The Fayette Citizen-News Page

Wednesday, January 2, 2002

Year marked by controversy, progress

By DAVE HAMRICK
dhamrick@TheCitizenNews.com

In spite of how it may seem, 2001 did not begin Sept. 11.

Taken as a whole, in Fayette County it was a year of controversy and cooperation, frustration and accomplishment.

Fayette County commissioners, with a new chairman and one new member, started the year with a bang, informing officials of the county's three largest cities that the county would end a six-year agreement under which it has provided space in the County Jail for inmates sentenced by municipal courts.

At issue is money commissioners want to charge a per diem fee for the cities' prisoners, while city officials maintain that their residents pay taxes for operation of the jail, and that should be enough.

The agreement formally ended Dec. 31, and in November Fayette and the city of Fayetteville appeared close to a new compromise agreement that might have been acceptable to the two other cities involved Tyrone and Peachtree City.

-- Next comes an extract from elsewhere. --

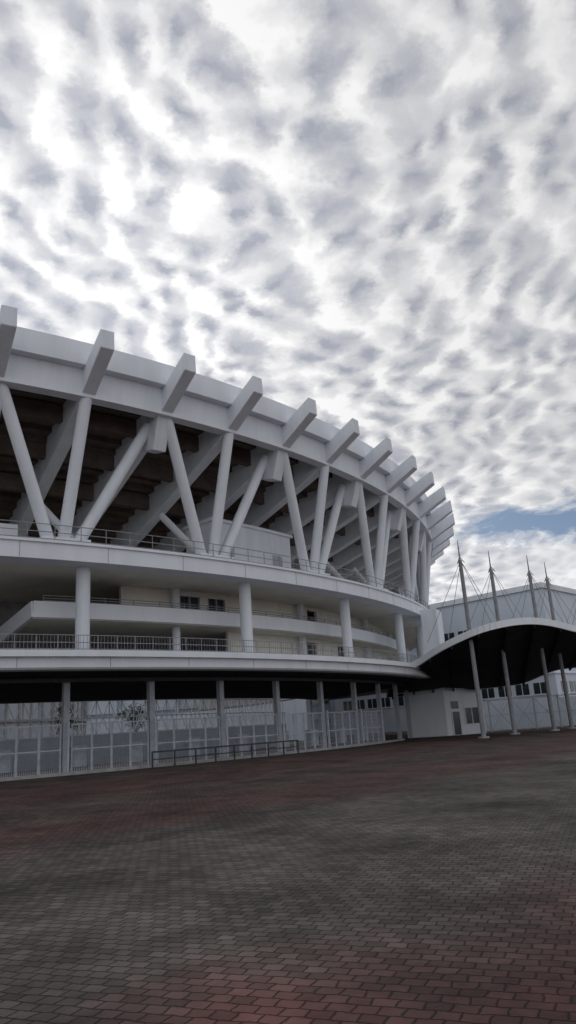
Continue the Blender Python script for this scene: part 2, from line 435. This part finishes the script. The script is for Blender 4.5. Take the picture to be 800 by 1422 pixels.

But it wasn't. After meeting with their counterparts, Fayetteville officials agreed to drop the proposal and insist that the jail fee issue be included in a much larger discussion, court-ordered mediation of a dispute over tax equity.

That dispute also involves money. The cities' leaders maintain that their residents pay more in taxes to the county than their residents receive in services about $2 million a year. County leaders say just the opposite is true.

The dispute has raged for three years, but grew hotter this year as the mayors of the three cities filed a court action asking for mandatory mediation. Motions and counter-motions have held that action up for the latter half of the year, but discussions with a court-appointed mediator got underway in late November.

County leaders have said they would refuse to include the jail agreement as part oof that discussion, but whether they stuck by their guns is unknown at this time because the meetings are being conducted in secret, in accordance with the court's order.

The Citizen Newspapers have formally questioned that order, asking Judge Stephen Boswell to provide statutory authority for closing the meetings.

As of the end of 2001, Boswell had not responded.

Meanwhile, a casualty of the tax equity and jail fee dispute has been the county's plan to charge impact fees to developers to reduce the cost to taxpayers of building a new $50 million jail and courthouse complex. The first phase of that project is underway at a cost of $32.1 million, with taxpayers footing the entire bill.

When the county notified cities of its intent to end the agreement to house city prisoners, the cities' response was to refuse to approve the impact fees within their borders without language guaranteeing space for their prisoners in the jail.

Peachtree City's new mayor, Steve Brown, ended 2001 promising to try and get the impact fee agreement back on track and separate it from the more contentious issues between Fayette and its cities.

Another battle concerns sewerage

Fayette and one of the municipalities Tyrone also clashed in 2001 over the town's plan to buy sewer service from the city of Fairburn, in Fulton County.

The town needs sewer service to supply a John Wieland Homes subdivision and an attached Phil Seay retail development. The town denied zoning for the project, but the developers sued and won. Provision of sewer service will make the project more environmentally friendly, town leaders insist.

County officials argue that Fairburn has no legal right to cross county lines to provide sewer, and they warn of runaway development if future developers manage to tie into that system, though town officials maintain there is no plan to do that.

The county filed suit, losing the first two rounds. The final battle, in Superior Court at least, is set for this Tuesday, Jan. 8, in Fulton Superior Court.

Cooperation not dead

But cooperation was not absent in Fayette County during 2001.

Fayette and its cities joined forces to fight a proposed major power plant just over the county line in Fulton County. Williams Company has delayed its rezoning request several times, and is reevaluating its need for the plant following a storm of protest from surrounding neighborhoods in both Fulton and Fayette.

The county and cities also agreed to accept state funding and provide local funding to finance a long-term goal of preserving 20 percent of the county's overall land as green space.